Felicia Tabing

Visiting Assistant Professor
Rose-Hulman Institute of Technology
Terre Haute, Indiana, USA

I recently learned about Lomonaco and Kauffman’s knot mosaics, which inspired me to create a set of carved blocks so that I can create prints of projections of knots. As a reference to nautical knots and a physical knot, I carved an image of rope into the blocks. I carved the rope in negative on square blocks so in printing, the ink will inevitably overlap. In the process of printing, I went from printing knot mosaics with a minimal number of tiles to designing knot projections so that the image of the knot fills up a given space with only non-empty tiles. I also transitioned from printing in solid color to printing with a gradient of colors to exhibit the different rotations of the tile, which resulted in more interesting visual effects.

50 x 65 cm
Block Print, Ink and Paper

This block print is the image of a 21-crossing knot that was constructed to have some rotational symmetry on the outer corners of the print, while also filling up the space. The blue-white ink gradient was used to reference to the piece’s titular play on words and also in reference to the knot’s water-like ripples and waves.
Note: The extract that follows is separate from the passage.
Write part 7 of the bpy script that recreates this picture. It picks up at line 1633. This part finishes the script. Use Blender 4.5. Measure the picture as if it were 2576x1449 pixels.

The color scheme is also meant to be reminiscent of the muted, pastel color schemes popular in textile patterns of the 80’s and 90’s, and Patrick Nagel’s illustrations. The color scheme references the waiting room “art” I saw as a child, so this print is also created as art that I imagine would be in a math department’s hallways, where a student can stare at it while waiting for a class or office hours.